Cela dit, le déficit de formation spécialisée ne semble pas empêcher les vocations, puisque " plusieurs des meilleurs élèves de l'École polytechnique aspirent aux places d'élèves hydrographes " [Cette affirmation de Rosily reste à démontrer. Une analyse des rangs de sortie de l'école serait à conduire dans les dossiers de l'École polytechnique, pour tous les ingénieurs hydrographes. Ils n'ont pas été vus pour cette étude]. Peut-être les élèves sont-ils attirés par les moyens mis à la disposition de Beautemps-Beaupré pour les campagnes des côtes de France, après la note que ce dernier leur adresse en 1815, afin de vanter l'intérêt de sa profession. Pour entrer au Dépôt, il faut encore être " reconnu [...] par le jury d'examen susceptible d'être admis dans le corps des ingénieurs hydrographes [comme] élèves " [Portal (Pierre-Barthélémy). [Lettre au] directeur du Dépôt. Paris, 24 novembre 1821. SHM [ AN. MAR. CC / 7. Bégat (Pierre)]. En outre, faute d'un corps assez nombreux, l'hydrographie ne dispose pas d'une école d'application (en dépit d'un projet envisagé par Rosily en 1811), contrairement à la topographie qui bénéficie de l'École des ingénieurs géographes (les candidats pouvant y postuler dès la fin de la première année à Polytechnique), porte d'entrée vers le corps des ingénieurs géographes militaires du Dépôt de la Guerre. Grâce à la conception initiale de la mission de Beautemps-Beaupré, la fonction d'ingénieur hydrographe en chef assure non seulement la responsabilité scientifique des travaux du Dépôt mais aussi, cette tâche de formation appliquée. Tous les élèves hydrographes issus de l'École polytechnique, entre le début du XIXe siècle et 1848, commencent leur carrière sur le terrain et font leur apprentissage sous la direction de Beautemps-Beaupré, en apprenant sa méthode " sur le tas ".
[Voir : Rosily (François-Etienne de). [Lettre au] ministre de la Marine. Paris, 17 octobre 1821. SHM [ AN. MAR. CC / 7. Bégat (Pierre). Reprise par un homme politique, l'affirmation de Rosily arrange bien évidemment Pierre Daussy : Estancelin . [Intervention à la Chambre] . Paris, 3 février 1842 . In Daussy (Pierre), Quelques mots sur le corps des ingénieurs hydrographes, op. cit., p. 10.]
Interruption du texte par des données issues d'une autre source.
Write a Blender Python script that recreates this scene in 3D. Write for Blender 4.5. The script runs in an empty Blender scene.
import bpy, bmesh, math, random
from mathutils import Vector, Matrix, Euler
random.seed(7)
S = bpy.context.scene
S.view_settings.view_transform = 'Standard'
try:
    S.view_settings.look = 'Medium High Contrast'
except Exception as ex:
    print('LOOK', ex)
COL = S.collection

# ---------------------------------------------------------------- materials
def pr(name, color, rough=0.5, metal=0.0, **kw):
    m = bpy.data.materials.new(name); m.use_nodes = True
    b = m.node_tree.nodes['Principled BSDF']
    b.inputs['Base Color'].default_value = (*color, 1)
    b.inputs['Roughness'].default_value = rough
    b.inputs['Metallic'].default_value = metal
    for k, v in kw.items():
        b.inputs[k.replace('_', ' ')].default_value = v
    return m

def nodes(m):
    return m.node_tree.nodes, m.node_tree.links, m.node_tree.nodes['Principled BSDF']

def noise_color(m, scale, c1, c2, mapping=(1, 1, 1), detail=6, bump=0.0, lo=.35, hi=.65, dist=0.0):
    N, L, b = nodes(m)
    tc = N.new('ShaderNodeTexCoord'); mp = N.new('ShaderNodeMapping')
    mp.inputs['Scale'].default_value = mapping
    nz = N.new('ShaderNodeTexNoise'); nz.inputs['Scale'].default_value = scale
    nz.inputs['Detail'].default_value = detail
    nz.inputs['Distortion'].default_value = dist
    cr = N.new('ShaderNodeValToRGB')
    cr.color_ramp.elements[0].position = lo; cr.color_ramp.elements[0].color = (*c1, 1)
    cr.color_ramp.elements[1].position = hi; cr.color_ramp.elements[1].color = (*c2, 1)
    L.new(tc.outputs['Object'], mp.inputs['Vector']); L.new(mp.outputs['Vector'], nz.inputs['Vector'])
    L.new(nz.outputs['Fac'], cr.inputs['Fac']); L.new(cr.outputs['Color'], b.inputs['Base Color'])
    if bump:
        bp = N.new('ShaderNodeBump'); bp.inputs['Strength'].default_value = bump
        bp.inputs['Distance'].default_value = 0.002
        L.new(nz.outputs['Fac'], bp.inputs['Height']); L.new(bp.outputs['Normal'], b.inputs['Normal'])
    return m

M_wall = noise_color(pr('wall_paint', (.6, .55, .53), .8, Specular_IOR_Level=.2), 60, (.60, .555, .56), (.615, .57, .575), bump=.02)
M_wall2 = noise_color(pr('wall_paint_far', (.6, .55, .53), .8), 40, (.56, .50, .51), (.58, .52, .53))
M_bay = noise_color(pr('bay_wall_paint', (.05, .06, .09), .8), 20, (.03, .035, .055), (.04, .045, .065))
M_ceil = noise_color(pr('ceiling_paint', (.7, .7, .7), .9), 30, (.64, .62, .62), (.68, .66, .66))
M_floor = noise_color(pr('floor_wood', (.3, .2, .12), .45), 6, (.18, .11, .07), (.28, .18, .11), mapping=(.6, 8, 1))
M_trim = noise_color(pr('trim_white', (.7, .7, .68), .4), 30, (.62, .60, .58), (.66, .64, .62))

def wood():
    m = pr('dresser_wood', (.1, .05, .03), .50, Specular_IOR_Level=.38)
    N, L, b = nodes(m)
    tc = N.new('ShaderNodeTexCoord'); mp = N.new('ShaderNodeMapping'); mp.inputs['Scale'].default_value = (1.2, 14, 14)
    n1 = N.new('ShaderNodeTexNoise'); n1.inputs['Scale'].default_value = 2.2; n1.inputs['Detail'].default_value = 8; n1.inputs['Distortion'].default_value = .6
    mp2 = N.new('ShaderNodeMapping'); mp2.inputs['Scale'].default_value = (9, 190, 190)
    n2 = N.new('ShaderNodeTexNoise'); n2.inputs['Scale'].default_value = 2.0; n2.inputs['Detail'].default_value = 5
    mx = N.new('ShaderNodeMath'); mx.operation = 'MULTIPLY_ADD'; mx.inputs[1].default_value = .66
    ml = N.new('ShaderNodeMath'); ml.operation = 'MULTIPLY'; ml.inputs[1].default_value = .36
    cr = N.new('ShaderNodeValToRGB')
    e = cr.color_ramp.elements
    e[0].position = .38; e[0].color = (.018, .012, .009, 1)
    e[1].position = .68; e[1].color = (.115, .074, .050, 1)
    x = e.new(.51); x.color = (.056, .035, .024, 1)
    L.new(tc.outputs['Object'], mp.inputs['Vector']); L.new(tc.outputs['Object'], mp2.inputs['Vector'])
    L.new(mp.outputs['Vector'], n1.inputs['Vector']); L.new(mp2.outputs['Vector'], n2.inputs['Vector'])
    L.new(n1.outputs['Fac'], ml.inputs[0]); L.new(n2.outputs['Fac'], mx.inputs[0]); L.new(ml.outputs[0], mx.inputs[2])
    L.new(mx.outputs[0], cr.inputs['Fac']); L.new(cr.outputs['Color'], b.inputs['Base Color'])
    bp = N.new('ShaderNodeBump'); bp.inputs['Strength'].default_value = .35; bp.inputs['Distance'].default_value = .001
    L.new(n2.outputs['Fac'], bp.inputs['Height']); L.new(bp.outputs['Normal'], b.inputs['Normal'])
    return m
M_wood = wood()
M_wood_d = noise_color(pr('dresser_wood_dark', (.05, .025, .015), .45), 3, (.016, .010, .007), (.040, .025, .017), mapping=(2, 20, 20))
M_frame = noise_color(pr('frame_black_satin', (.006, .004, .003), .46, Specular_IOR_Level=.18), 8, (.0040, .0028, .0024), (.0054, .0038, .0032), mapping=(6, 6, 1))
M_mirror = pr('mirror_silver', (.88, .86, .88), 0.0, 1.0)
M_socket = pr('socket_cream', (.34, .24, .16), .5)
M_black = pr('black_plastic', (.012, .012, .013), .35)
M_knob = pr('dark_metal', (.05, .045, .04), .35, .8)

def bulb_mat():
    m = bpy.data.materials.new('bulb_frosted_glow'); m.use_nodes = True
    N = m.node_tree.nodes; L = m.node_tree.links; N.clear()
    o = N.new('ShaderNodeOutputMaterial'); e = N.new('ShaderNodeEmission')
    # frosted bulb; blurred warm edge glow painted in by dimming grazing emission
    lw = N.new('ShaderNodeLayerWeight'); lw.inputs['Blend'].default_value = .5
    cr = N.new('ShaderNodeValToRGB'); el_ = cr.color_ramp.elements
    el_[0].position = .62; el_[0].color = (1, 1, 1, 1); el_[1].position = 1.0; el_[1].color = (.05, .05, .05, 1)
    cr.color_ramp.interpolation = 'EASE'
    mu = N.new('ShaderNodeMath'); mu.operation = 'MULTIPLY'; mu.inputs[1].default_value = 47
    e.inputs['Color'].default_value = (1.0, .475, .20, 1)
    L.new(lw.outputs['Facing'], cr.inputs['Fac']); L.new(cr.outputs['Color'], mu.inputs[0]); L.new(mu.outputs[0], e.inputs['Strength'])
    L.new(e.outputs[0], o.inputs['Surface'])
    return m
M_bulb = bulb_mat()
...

À l'adresse de ces collaborateurs, le scientifique formé au contact des savants du Siècle des lumières ne manque jamais de répéter les conseils suivants : " Un ingénieur doit interroger sans cesse les pilotes et les pêcheurs qu'il emploie. Avoir l'attention de répéter souvent les mêmes questions. Et surtout, ne jamais réprimander ces hommes estimables, quand il reconnaît qu'ils se trompent sans avoir l'intention de le tromper. Il est bon que les jeunes ingénieurs sachent qu'ils pourront presque toujours faire dire à un pilote, interrogé par eux de manière à l'intimider, tout ce qu'il leur plaira. Ainsi, par exemple, s'ils croient pouvoir aller mouiller sur un danger, et que, par excès de zèle, ils persistent dans leur opinion, après qu'un pilote leur aura conseillé de n'en rien faire, ce marin ne manquera jamais de finir par dire qu'ils ont raison, quand il croira qu'une telle opération n'est que dangereuse" [Beautemps-Beaupré (Charles-François) . Exposé des travaux relatifs [aux...] côtes occidentales de France. [...] . Paris : Imprimerie royale, 1829. p. 25]. De la psychologie appliquée à la formation...
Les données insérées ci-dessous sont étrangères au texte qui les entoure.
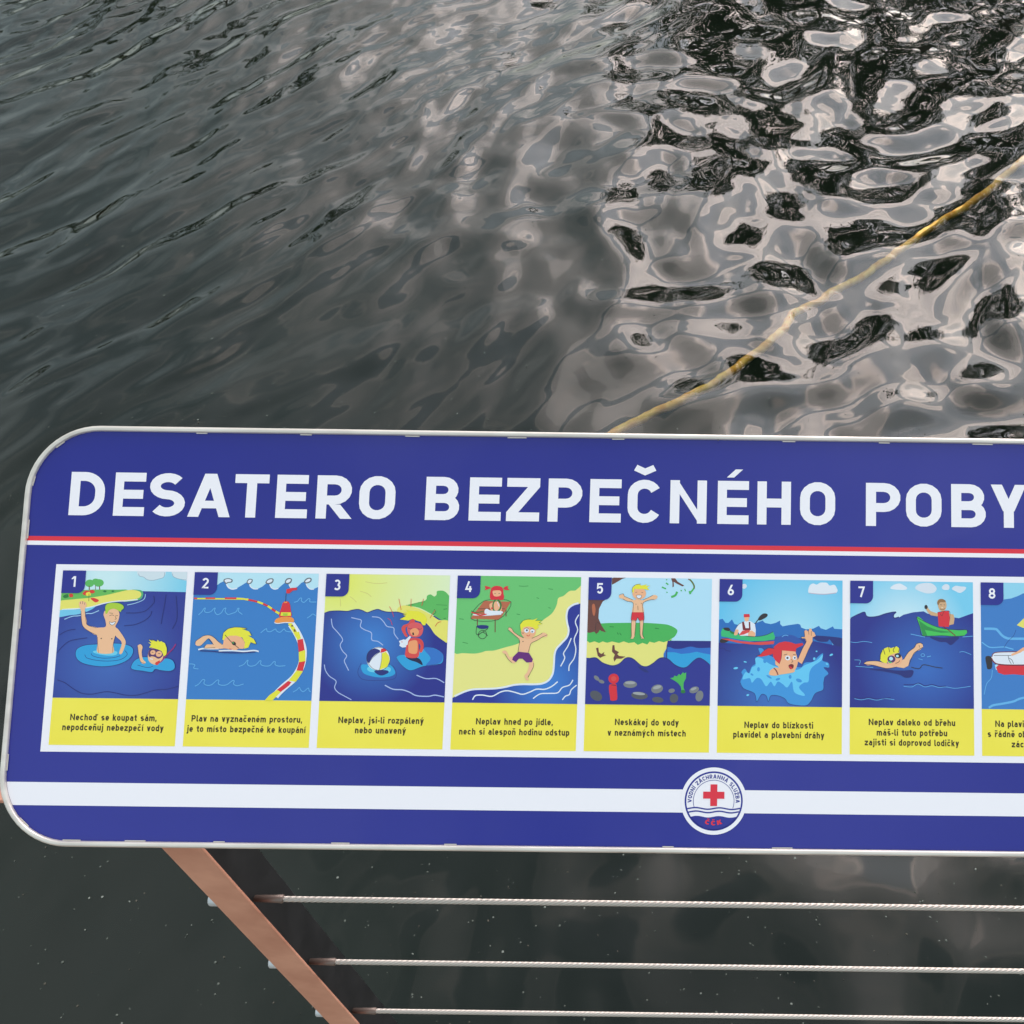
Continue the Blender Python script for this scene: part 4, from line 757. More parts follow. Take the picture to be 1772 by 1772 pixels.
# ------------------------------------------------------------------ stroke lettering
def arc(cx, cy, rx, ry, a0, a1, n=9):
    return [(cx + rx * math.cos(R(a0 + (a1 - a0) * i / n)), cy + ry * math.sin(R(a0 + (a1 - a0) * i / n))) for i in range(n + 1)]
def glyph(ch, w):
    """-> width, [('s', points, closed) strokes | ('q', points) polygons], cap height 1, stroke width w"""
    h = w / 2; T = 1 - h; B = h; X = .74; XT = X - h; out = []
    S = lambda p, c=False: out.append(('s', p, c)); Q = lambda p: out.append(('q', p))
    def sl(x0, y0, x1, y1, k=1.12): Q([(x0 - h * k, y0), (x0 + h * k, y0), (x1 + h * k, y1), (x1 - h * k, y1)])
    base = {'Č': 'C', 'É': 'E', 'Í': 'I', 'Á': 'A', 'Ž': 'Z', 'á': 'a', 'é': 'e', 'ě': 'e', 'í': 'ı', 'č': 'c', 'ř': 'r', 'š': 's', 'ž': 'z', 'ý': 'y', 'ň': 'n', 'ď': 'd'}.get(ch, ch)
    W = {'I': w, 'l': w * 1.35, 'i': w, 'ı': w, 'j': w * 1.2, ' ': .34, ',': w, '-': .32, 'm': .92, 'r': .42, 't': .42, '1': .42, 'A': .86, 'V': .84, 'N': .8, 'H': .74, 'D': .74, 'O': .74, 'f': .4}.get(base, .7 if base.isupper() else .58)
    if base.isdigit() and base != '1': W = .6
    L = h; Rt = W - h; cx = W / 2; M = .5
    if base == 'D':
        r = .34; S([(L, B), (L, T)] + arc(Rt - r, T - r, r, r, 90, 0) + arc(Rt - r, B + r, r, r, 0, -90), True)
    elif base == 'E': S([(W, T), (L, T), (L, B), (W, B)]); Q([(w, M - h), (W * .94, M - h), (W * .94, M + h), (w, M + h)])
    elif base in 'Ss':
        top = T if base == 'S' else XT; m = (top + B) / 2; ry = (top - m) / 2; rx = Rt - cx
        S(arc(cx, m + ry, rx, ry, 35, 270, 14) + arc(cx, m - ry, rx, ry, 90, -145, 14)[1:])
    elif base == 'A': sl(h, 0, cx - h * .1, 1); sl(W - h, 0, cx + h * .1, 1); Q([(W * .24, .2), (W * .76, .2), (W * .70, .2 + w * .85), (W * .30, .2 + w * .85)])
    elif base == 'T': S([(0, T), (W, T)]); S([(cx, 0), (cx, T - h)])
    elif base in 'RP':
        r = (T - .43) / 2; y = T - 2 * r; S([(L, 0), (L, T)] + arc(Rt - r, T - r, r, r, 90, -90) + [(w, y)])
        if base == 'R': sl(Rt + h * .1, 0, W * .52, y - h)
    elif base == 'O' or base == '0': r = Rt - cx; S(arc(cx, T - r, r, r, 0, 180) + arc(cx, B + r, r, r, 180, 360), True)
    elif base == 'B':
        r = (T - M) / 2; S([(L, w), (L, T)] + arc(Rt - r - .03, T - r, r, r, 90, -90) + [(w, M)]); S([(0, B)] + arc(Rt - r, B + r, r, r, -90, 90) + [(w, M)])
    elif base in 'Zz':
        t = 1 if base == 'Z' else X; Q([(0, t - w), (W, t - w), (W, t), (0, t)]); Q([(0, 0), (W, 0), (W, w), (0, w)]); Q([(0, w), (w * 1.25, w), (W, t - w), (W - w * 1.25, t - w)])
    elif base in 'Cc':
        t = T if base == 'C' else XT; r = Rt - cx; r2 = min(r, (t - B) / 2)
        S(arc(cx, t - r2, r, r2, 25, 180) + arc(cx, B + r2, r, r2, 180, 335))
    elif base == 'N': S([(L, 0), (L, 1)]); S([(Rt, 0), (Rt, 1)]); Q([(w * .8, 1), (0, 1), (W - w * .8, 0), (W, 0)])
    elif base == 'H': S([(L, 0), (L, 1)]); S([(Rt, 0), (Rt, 1)]); S([(w, M), (W - w, M)])
    elif base == 'Y': sl(cx, .38, h, 1); sl(cx, .38, W - h, 1); S([(cx, 0), (cx, .44)])
    elif base == 'V': sl(cx - h * .1, 0, h, 1); sl(cx + h * .1, 0, W - h, 1)
    elif base == 'I': S([(L, 0), (L, 1)])
    elif base == 'L': S([(L, 1), (L, B), (W, B)])
    elif base == 'U': r = Rt - cx; S([(L, 1)] + arc(cx, B + r, r, r, 180, 360) + [(Rt, 1)])
    elif base == 'K' or base == 'k':
        t = 1 if base == 'K' else X; S([(L, 0), (L, 1)]); sl(w * 1.15, t * .5, W - h, t); sl(W - h, 0, w * 1.35, t * .58)
    elif base in 'aouednhmbpqr':
        r = min(Rt - cx, (XT - B) / 2)
        bowl = arc(cx, XT - r, Rt - cx, r, 90, 180) + arc(cx, B + r, Rt - cx, r, 180, 270) + arc(cx, B + r, Rt - cx, r, 270, 360) + arc(cx, XT - r, Rt - cx, r, 0, 90)
        if base in 'obpdq': S(bowl[:-1], True)
        if base == 'b': S([(L - .001, 0), (L - .001, 1)])
        if base == 'd': S([(Rt + .001, 0), (Rt + .001, 1)])
        if base == 'p': S([(L - .001, -.26), (L - .001, X)])
        if base == 'e': S([(w, .36), (Rt, .36)] + arc(cx, XT - r, Rt - cx, r, 0, 180) + arc(cx, B + r, Rt - cx, r, 180, 325))
        if base == 'a':
            q = (.44 - B) / 2; S(arc(cx, XT - r, Rt - cx, r, 140, 0) + [(Rt, 0)]); S([(W - w, .44)] + arc(L + q, B + q, q, q, 90, 270) + [(W - w, B)])
        if base == 'u': S([(L, X)] + arc(cx, B + r, Rt - cx, r, 180, 355)); S([(Rt + .001, 0), (Rt + .001, X)])
        if base in 'nh': S([(L, 0), (L, X if base == 'n' else 1)]); S(arc(cx, XT - r, Rt - cx, r, 165, 0) + [(Rt, 0)])
        if base == 'm':
            c1, c2 = W * .5, W * .5; q = (cx - L) / 2; S([(L, 0), (L, X)]); S(arc(L + q, XT - q, q, q, 165, 0) + [(cx, 0)]); S(arc(cx + q, XT - q, q, q, 165, 0) + [(Rt, 0)])
        if base == 'r': S([(L, 0), (L, X)]); S(arc(L + .3, XT - .3, .3, .3, 170, 75))
    elif base in 'iıj':
        if base == 'j': S([(W - h, X), (W - h, -.1), (W - h - .06, -.2), (W - h - .2, -.2)])
        else: S([(L, 0), (L, X)])
        if base != 'ı': Q([(W - w, .86), (W, .86), (W, .86 + w), (W - w, .86 + w)])
    elif base == 'l': S([(L, 1), (L, .16), (L + .06, B), (W + .04, B)])
    elif base == 't': S([(.12 + h, .96), (.12 + h, .2), (.18 + h, B), (W, B)]); S([(0, XT), (.12, XT)]); S([(.12 + w, XT), (W, XT)])
    elif base == 'v': sl(cx - h * .1, 0, h, X); sl(cx + h * .1, 0, W - h, X)
    elif base == 'y': sl(cx - h * .1, -.02, h, X); sl(cx - W * .18, -.26, W - h, X)
    elif base == ',': Q([(0, w), (w, w), (w * .7, -.14), (0, -.14)])
    elif base == '-': Q([(0, .38 - h), (W, .38 - h), (W, .38 + h), (0, .38 + h)])
    elif base == '1': S([(Rt, 0), (Rt, 1)]); sl(h * .9, .72, Rt - h * .6, .98)
    elif base == '2': r = Rt - cx; S(arc(cx, T - r, r, r, 165, -25) + [(L + .02, B + .02), (L, B), (W, B)])
    elif base == '3': r = (T - B) / 4; S(arc(cx, T - r, r, r, 150, -75)); S(arc(cx, B + r, r * 1.1, r, 75, -150))
    elif base == '4': S([(W * .55, 1), (L * .9, .27), (W, .27)]); S([(W * .74, 0), (W * .74, .55)])
    elif base == '5': r = .27; S([(W * .95, T), (L + .04, T), (L, .52), (L + .08, .58)] + arc(cx, B + r, Rt - cx, r, 75, -150))
    elif base == '6': r = Rt - cx; S(arc(cx, B + r, r, r, 0, 360)[:-1], True); sl(cx - r * .85, .42, cx + .1, 1)
    elif base == '7': S([(0, T), (Rt, T), (W * .38, 0)])
    elif base == '8': r = (T - B) / 4; S(arc(cx, T - r, r, r, 0, 360)[:-1], True); S(arc(cx, B + r, r * 1.15, r, 0, 360)[:-1], True)
    top = 1.08 if base.isupper() else .84; ww = w * .8
    if ch in 'ČŽěčřšžň': out.append(('s', [(cx - .2, top + .2), (cx, top + .02 + ww / 2), (cx + .2, top + .2)], False, w * .72))
    if ch in 'ÉÁÍáéíý': Q([(cx - .07 - ww / 2, top), (cx - .07 + ww / 2, top), (cx + .13 + ww / 2, top + .19), (cx + .13 - ww / 2, top + .19)])
    if ch == 'ď': Q([(W + .06, .78), (W + .06 + ww * .6, .78), (W + .1 + ww, 1), (W + .08, 1)]); W += .16
    return W, out
def letter(mb, ch, x0, sx, y0, H, w, z, m, W=None, warp=None):
    """draws one character; sx stretches its width"""
    Wg, items = glyph(ch, w); k = 0
    if warp is None: warp = lambda x, y: (x, y)
    for it in items:
        if it[0] == 's': vs, fs = ribbon(it[1], it[3] if len(it) > 3 else w, it[2])
        else:
            vs = it[1]; fs = [list(range(len(vs)))]
            a = sum(vs[i - 1][0] * vs[i][1] - vs[i][0] * vs[i - 1][1] for i in range(len(vs)))
            if a < 0: vs = vs[::-1]
        mb.add([(*warp(x0 + x * sx, y0 + y * H), z + k * 2e-5) for x, y in vs], fs, m); k += 1
def line_width(t, w, gap): return sum(glyph(c, w)[0] + gap for c in t) - gap
def text_line(mb, t, x0, x1, y0, H, w, z, m, gap=.15):
    nat = line_width(t, w, gap); s = (x1 - x0) / nat; x = x0
    for c in t:
        if c != ' ': letter(mb, c, x, s, y0, H, w, z, m)
        x += (glyph(c, w)[0] + gap) * s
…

En 1839, il ne reste plus que sept ingénieurs, sur dix-huit, qui ne sont pas passés par cette filière. Néanmoins, les carrières de Pierre Daussy, d'Alexandre-Pierre Givry et de Charles-Louis Gressier culminent dans les années 1830-1850, et attestent de la valeur de la première génération d'élèves de Beautemps-Beaupré. Aucun de ceux cités ici ne sort d'une grande école. Comme Beautemps-Beaupré, Daussy n'est pas polytechnicien. Mais il est le dernier ingénieur hydrographe en chef ne sortant pas de l'École polytechnique (après avoir été l'un des tous derniers élèves hydrographes, puis ingénieurs hydrographes, non polytechniciens). Après sa retraite en novembre 1852, tous ses successeurs en seront. À commencer par Pierre Bégat (1800-1882 ; X 1818), qui devient ingénieur hydrographe en chef, le 16 février 1853. En fin de compte, qu'il émane de l'école Beautemps-Beaupré ou de l'École polytechnique, le niveau scientifique global du personnel du Dépôt général de la Marine est en hausse constante et importante, entre 1800 et 1850. Jusqu'à définir la référence de ce qui fait encore le Service hydrographique et océanographique de la Marine (SHOM), en ce début du XXIe siècle.